At MIT the different fraternities all had “smokers” where they tried to get the new freshmen to be their pledges, and the summer before I went to MIT I was invited to a meeting in New York of Phi Beta Delta, a Jewish fraternity. In those days, if you were Jewish or brought up in a Jewish family, you didn’t have a chance in any other fraternity. Nobody else would look at you. I wasn’t particularly looking to be with other Jews, and the guys from the Phi Beta Delta fraternity didn’t care how Jewish I was—in fact, I didn’t believe anything about that stuff, and was certainly not in any way religious. Anyway, some guys from the fraternity asked me some questions and gave me a little bit of advice—that I ought to take the first-year calculus exam so I wouldn’t have to take the course—which turned out to be good advice. I liked the fellas who came down to New York from the fraternity, and the two guys who talked me into it, I later became their roommate.
There was another Jewish fraternity at MIT, called “SAM,” and their idea was to give me a ride up to Boston and I could stay with them. I accepted the ride, and stayed upstairs in one of the rooms that first night.
The next morning I looked out the window and saw the two guys from the other fraternity (that I met in New York) walking up the steps. Some guys from the Sigma Alpha Mu ran out to talk to them and there was a big discussion.
I yelled out the window, “Hey, I’m supposed to be with those guys!” and I rushed out of the fraternity without realizing that they were all operating, competing for my pledge. I didn’t have any feelings of gratitude for the ride, or anything.
The Phi Beta Delta fraternity had almost collapsed the year before, because there were two different cliques that had split the fraternity in half. There was a group of socialite characters, who liked to have dances and fool around in their cars afterwards, and so on, and there was a group of guys who did nothing but study, and never went to the dances.
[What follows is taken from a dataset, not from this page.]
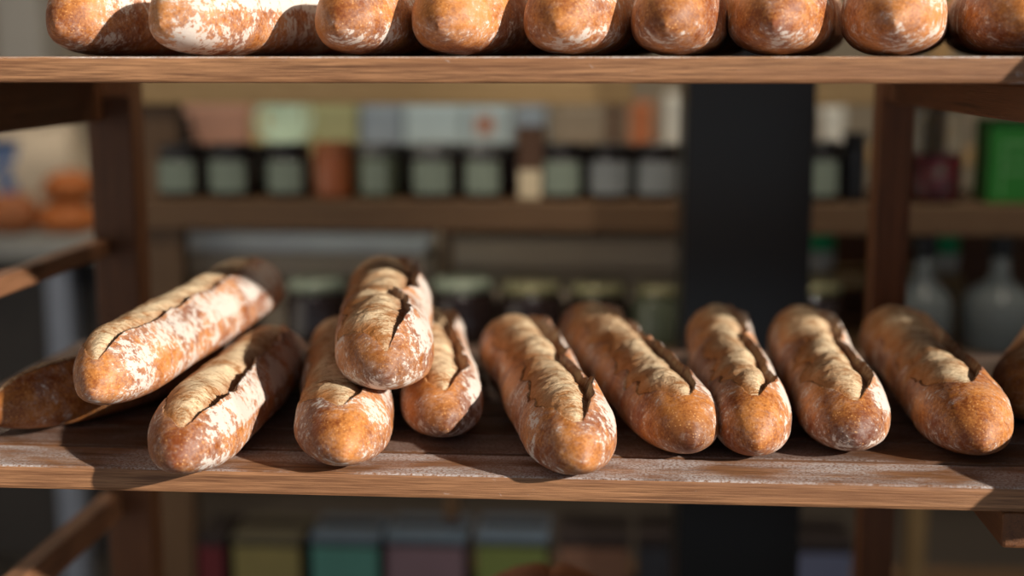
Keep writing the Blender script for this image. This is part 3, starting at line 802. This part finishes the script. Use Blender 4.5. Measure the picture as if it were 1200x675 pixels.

Just before I came to the fraternity they had had a big meeting and had made an important compromise. They were going to get together and help each other out. Everyone had to have a grade level of at least such-and-such. If they were sliding behind, the guys who studied all the time would teach them and help them do their work. On the other side, everybody had to go to every dance. If a guy didn’t know how to get a date, the other guys would get him a date. If the guy didn’t know how to dance, they’d teach him to dance. One group was teaching the other how to think, while the other guys were teaching them how to be social.
That was just right for me, because I was not very good socially. I was so timid that when I had to take the mail out and walk past some seniors sitting on the steps with some girls, I was petrified: I didn’t know how to walk past them! And it didn’t help any when a girl would say, “Oh, he’s cute!”
It was only a little while after that the sophomores brought their girlfriends and their girlfriends’ friends over to teach us to dance. Much later, one of the guys taught me how to drive his car. They worked very hard to get us intellectual characters to socialize and be more relaxed, and vice versa. It was a good balancing out.
I had some difficulty understanding what exactly it meant to be “social.” Soon after these social guys had taught me how to meet girls, I saw a nice waitress in a restaurant where I was eating by myself one day. With great effort I finally got up enough nerve to ask her to be my date at the next fraternity dance, and she said yes.
Back at the fraternity, when we were talking about the dates for the next dance, I told the guys I didn’t need a date this time—I had found one on my own. I was very proud of myself.